DATA FOR THIS EXERCISE start
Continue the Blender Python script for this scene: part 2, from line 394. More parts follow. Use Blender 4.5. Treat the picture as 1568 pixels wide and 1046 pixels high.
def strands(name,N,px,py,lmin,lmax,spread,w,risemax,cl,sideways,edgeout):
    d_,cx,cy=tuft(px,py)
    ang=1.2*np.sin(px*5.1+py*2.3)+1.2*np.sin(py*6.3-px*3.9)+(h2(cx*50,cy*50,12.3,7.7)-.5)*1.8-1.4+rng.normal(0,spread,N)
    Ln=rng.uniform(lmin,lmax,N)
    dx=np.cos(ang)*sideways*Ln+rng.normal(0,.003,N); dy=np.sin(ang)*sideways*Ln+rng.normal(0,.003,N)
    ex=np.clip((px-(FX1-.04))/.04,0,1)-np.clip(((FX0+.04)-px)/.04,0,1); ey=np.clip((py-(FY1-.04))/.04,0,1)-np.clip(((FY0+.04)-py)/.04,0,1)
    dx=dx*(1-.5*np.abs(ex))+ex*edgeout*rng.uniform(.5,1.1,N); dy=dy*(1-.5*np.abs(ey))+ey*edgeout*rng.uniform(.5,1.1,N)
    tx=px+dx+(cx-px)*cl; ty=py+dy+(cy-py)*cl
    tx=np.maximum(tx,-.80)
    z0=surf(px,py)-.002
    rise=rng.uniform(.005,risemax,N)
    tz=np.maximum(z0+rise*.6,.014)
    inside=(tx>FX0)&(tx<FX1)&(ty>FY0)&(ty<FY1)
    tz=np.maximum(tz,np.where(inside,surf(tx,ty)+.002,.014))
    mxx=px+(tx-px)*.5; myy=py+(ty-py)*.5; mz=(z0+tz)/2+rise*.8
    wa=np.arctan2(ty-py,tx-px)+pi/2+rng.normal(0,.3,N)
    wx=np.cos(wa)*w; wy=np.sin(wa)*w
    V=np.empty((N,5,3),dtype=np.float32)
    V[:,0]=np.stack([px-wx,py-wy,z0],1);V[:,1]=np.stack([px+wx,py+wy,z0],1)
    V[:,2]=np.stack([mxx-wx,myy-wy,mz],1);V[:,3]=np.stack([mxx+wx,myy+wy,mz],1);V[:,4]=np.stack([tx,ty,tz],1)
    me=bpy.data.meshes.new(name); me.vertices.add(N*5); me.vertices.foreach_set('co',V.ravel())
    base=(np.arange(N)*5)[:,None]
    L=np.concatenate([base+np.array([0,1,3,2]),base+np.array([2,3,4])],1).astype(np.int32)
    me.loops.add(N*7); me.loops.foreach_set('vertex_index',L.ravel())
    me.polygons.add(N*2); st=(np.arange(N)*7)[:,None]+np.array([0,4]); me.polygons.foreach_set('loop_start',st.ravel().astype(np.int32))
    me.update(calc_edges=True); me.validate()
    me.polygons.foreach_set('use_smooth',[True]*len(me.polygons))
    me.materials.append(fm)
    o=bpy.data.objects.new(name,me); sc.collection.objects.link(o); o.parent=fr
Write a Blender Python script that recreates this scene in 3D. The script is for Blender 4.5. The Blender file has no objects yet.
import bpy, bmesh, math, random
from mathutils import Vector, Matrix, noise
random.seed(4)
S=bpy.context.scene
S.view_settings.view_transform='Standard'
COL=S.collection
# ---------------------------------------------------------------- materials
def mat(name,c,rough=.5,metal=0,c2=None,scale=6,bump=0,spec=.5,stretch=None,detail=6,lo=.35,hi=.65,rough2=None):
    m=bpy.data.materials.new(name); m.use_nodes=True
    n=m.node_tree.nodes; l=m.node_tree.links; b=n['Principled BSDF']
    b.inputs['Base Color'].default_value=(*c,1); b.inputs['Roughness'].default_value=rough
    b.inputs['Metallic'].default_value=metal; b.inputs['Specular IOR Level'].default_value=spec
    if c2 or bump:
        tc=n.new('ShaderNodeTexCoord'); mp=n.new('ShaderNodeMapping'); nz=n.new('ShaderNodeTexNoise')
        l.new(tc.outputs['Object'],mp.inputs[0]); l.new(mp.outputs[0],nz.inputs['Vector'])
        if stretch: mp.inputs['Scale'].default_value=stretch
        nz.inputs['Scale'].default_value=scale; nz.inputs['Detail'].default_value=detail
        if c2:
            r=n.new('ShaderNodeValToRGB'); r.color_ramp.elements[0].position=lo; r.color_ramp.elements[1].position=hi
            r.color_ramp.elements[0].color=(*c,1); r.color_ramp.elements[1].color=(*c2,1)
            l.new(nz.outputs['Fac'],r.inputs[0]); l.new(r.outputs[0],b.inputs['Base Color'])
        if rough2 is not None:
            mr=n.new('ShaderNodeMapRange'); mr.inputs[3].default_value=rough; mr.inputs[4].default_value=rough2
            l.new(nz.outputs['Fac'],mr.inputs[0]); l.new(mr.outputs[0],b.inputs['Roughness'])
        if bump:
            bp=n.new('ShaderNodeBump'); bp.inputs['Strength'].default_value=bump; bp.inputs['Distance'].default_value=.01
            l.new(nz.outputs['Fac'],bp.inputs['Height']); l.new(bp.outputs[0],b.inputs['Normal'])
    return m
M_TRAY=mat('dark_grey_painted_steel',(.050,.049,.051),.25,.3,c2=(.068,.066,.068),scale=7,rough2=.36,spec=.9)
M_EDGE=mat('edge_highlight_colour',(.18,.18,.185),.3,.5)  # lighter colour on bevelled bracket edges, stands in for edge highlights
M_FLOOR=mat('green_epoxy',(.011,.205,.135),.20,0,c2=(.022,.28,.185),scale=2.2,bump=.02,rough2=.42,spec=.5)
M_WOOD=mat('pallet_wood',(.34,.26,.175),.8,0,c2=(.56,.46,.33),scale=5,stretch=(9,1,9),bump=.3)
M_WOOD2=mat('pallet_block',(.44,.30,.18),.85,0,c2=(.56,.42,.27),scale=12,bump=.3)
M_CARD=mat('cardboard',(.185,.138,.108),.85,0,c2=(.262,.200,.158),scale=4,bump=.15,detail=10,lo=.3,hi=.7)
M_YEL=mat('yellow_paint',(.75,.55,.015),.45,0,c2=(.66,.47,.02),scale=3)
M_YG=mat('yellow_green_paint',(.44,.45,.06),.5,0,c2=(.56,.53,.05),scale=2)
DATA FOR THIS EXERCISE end
THE EXERCISE = Above are some records. Print them all exactly.

RESPONSE =
Continue the Blender Python script for this scene: part 2, from line 394. More parts follow. Use Blender 4.5. Treat the picture as 1568 pixels wide and 1046 pixels high.
def strands(name,N,px,py,lmin,lmax,spread,w,risemax,cl,sideways,edgeout):
    d_,cx,cy=tuft(px,py)
    ang=1.2*np.sin(px*5.1+py*2.3)+1.2*np.sin(py*6.3-px*3.9)+(h2(cx*50,cy*50,12.3,7.7)-.5)*1.8-1.4+rng.normal(0,spread,N)
    Ln=rng.uniform(lmin,lmax,N)
    dx=np.cos(ang)*sideways*Ln+rng.normal(0,.003,N); dy=np.sin(ang)*sideways*Ln+rng.normal(0,.003,N)
    ex=np.clip((px-(FX1-.04))/.04,0,1)-np.clip(((FX0+.04)-px)/.04,0,1); ey=np.clip((py-(FY1-.04))/.04,0,1)-np.clip(((FY0+.04)-py)/.04,0,1)
    dx=dx*(1-.5*np.abs(ex))+ex*edgeout*rng.uniform(.5,1.1,N); dy=dy*(1-.5*np.abs(ey))+ey*edgeout*rng.uniform(.5,1.1,N)
    tx=px+dx+(cx-px)*cl; ty=py+dy+(cy-py)*cl
    tx=np.maximum(tx,-.80)
    z0=surf(px,py)-.002
    rise=rng.uniform(.005,risemax,N)
    tz=np.maximum(z0+rise*.6,.014)
    inside=(tx>FX0)&(tx<FX1)&(ty>FY0)&(ty<FY1)
    tz=np.maximum(tz,np.where(inside,surf(tx,ty)+.002,.014))
    mxx=px+(tx-px)*.5; myy=py+(ty-py)*.5; mz=(z0+tz)/2+rise*.8
    wa=np.arctan2(ty-py,tx-px)+pi/2+rng.normal(0,.3,N)
    wx=np.cos(wa)*w; wy=np.sin(wa)*w
    V=np.empty((N,5,3),dtype=np.float32)
    V[:,0]=np.stack([px-wx,py-wy,z0],1);V[:,1]=np.stack([px+wx,py+wy,z0],1)
    V[:,2]=np.stack([mxx-wx,myy-wy,mz],1);V[:,3]=np.stack([mxx+wx,myy+wy,mz],1);V[:,4]=np.stack([tx,ty,tz],1)
    me=bpy.data.meshes.new(name); me.vertices.add(N*5); me.vertices.foreach_set('co',V.ravel())
    base=(np.arange(N)*5)[:,None]
    L=np.concatenate([base+np.array([0,1,3,2]),base+np.array([2,3,4])],1).astype(np.int32)
    me.loops.add(N*7); me.loops.foreach_set('vertex_index',L.ravel())
    me.polygons.add(N*2); st=(np.arange(N)*7)[:,None]+np.array([0,4]); me.polygons.foreach_set('loop_start',st.ravel().astype(np.int32))
    me.update(calc_edges=True); me.validate()
    me.polygons.foreach_set('use_smooth',[True]*len(me.polygons))
    me.materials.append(fm)
    o=bpy.data.objects.new(name,me); sc.collection.objects.link(o); o.parent=fr
Write a Blender Python script that recreates this scene in 3D. The script is for Blender 4.5. The Blender file has no objects yet.
import bpy, bmesh, math, random
from mathutils import Vector, Matrix, noise
random.seed(4)
S=bpy.context.scene
S.view_settings.view_transform='Standard'
COL=S.collection
# ---------------------------------------------------------------- materials
def mat(name,c,rough=.5,metal=0,c2=None,scale=6,bump=0,spec=.5,stretch=None,detail=6,lo=.35,hi=.65,rough2=None):
    m=bpy.data.materials.new(name); m.use_nodes=True
    n=m.node_tree.nodes; l=m.node_tree.links; b=n['Principled BSDF']
    b.inputs['Base Color'].default_value=(*c,1); b.inputs['Roughness'].default_value=rough
    b.inputs['Metallic'].default_value=metal; b.inputs['Specular IOR Level'].default_value=spec
    if c2 or bump:
        tc=n.new('ShaderNodeTexCoord'); mp=n.new('ShaderNodeMapping'); nz=n.new('ShaderNodeTexNoise')
        l.new(tc.outputs['Object'],mp.inputs[0]); l.new(mp.outputs[0],nz.inputs['Vector'])
        if stretch: mp.inputs['Scale'].default_value=stretch
        nz.inputs['Scale'].default_value=scale; nz.inputs['Detail'].default_value=detail
        if c2:
            r=n.new('ShaderNodeValToRGB'); r.color_ramp.elements[0].position=lo; r.color_ramp.elements[1].position=hi
            r.color_ramp.elements[0].color=(*c,1); r.color_ramp.elements[1].color=(*c2,1)
            l.new(nz.outputs['Fac'],r.inputs[0]); l.new(r.outputs[0],b.inputs['Base Color'])
        if rough2 is not None:
            mr=n.new('ShaderNodeMapRange'); mr.inputs[3].default_value=rough; mr.inputs[4].default_value=rough2
            l.new(nz.outputs['Fac'],mr.inputs[0]); l.new(mr.outputs[0],b.inputs['Roughness'])
        if bump:
            bp=n.new('ShaderNodeBump'); bp.inputs['Strength'].default_value=bump; bp.inputs['Distance'].default_value=.01
            l.new(nz.outputs['Fac'],bp.inputs['Height']); l.new(bp.outputs[0],b.inputs['Normal'])
    return m
M_TRAY=mat('dark_grey_painted_steel',(.050,.049,.051),.25,.3,c2=(.068,.066,.068),scale=7,rough2=.36,spec=.9)
M_EDGE=mat('edge_highlight_colour',(.18,.18,.185),.3,.5)  # lighter colour on bevelled bracket edges, stands in for edge highlights
M_FLOOR=mat('green_epoxy',(.011,.205,.135),.20,0,c2=(.022,.28,.185),scale=2.2,bump=.02,rough2=.42,spec=.5)
M_WOOD=mat('pallet_wood',(.34,.26,.175),.8,0,c2=(.56,.46,.33),scale=5,stretch=(9,1,9),bump=.3)
M_WOOD2=mat('pallet_block',(.44,.30,.18),.85,0,c2=(.56,.42,.27),scale=12,bump=.3)
M_CARD=mat('cardboard',(.185,.138,.108),.85,0,c2=(.262,.200,.158),scale=4,bump=.15,detail=10,lo=.3,hi=.7)
M_YEL=mat('yellow_paint',(.75,.55,.015),.45,0,c2=(.66,.47,.02),scale=3)
M_YG=mat('yellow_green_paint',(.44,.45,.06),.5,0,c2=(.56,.53,.05),scale=2)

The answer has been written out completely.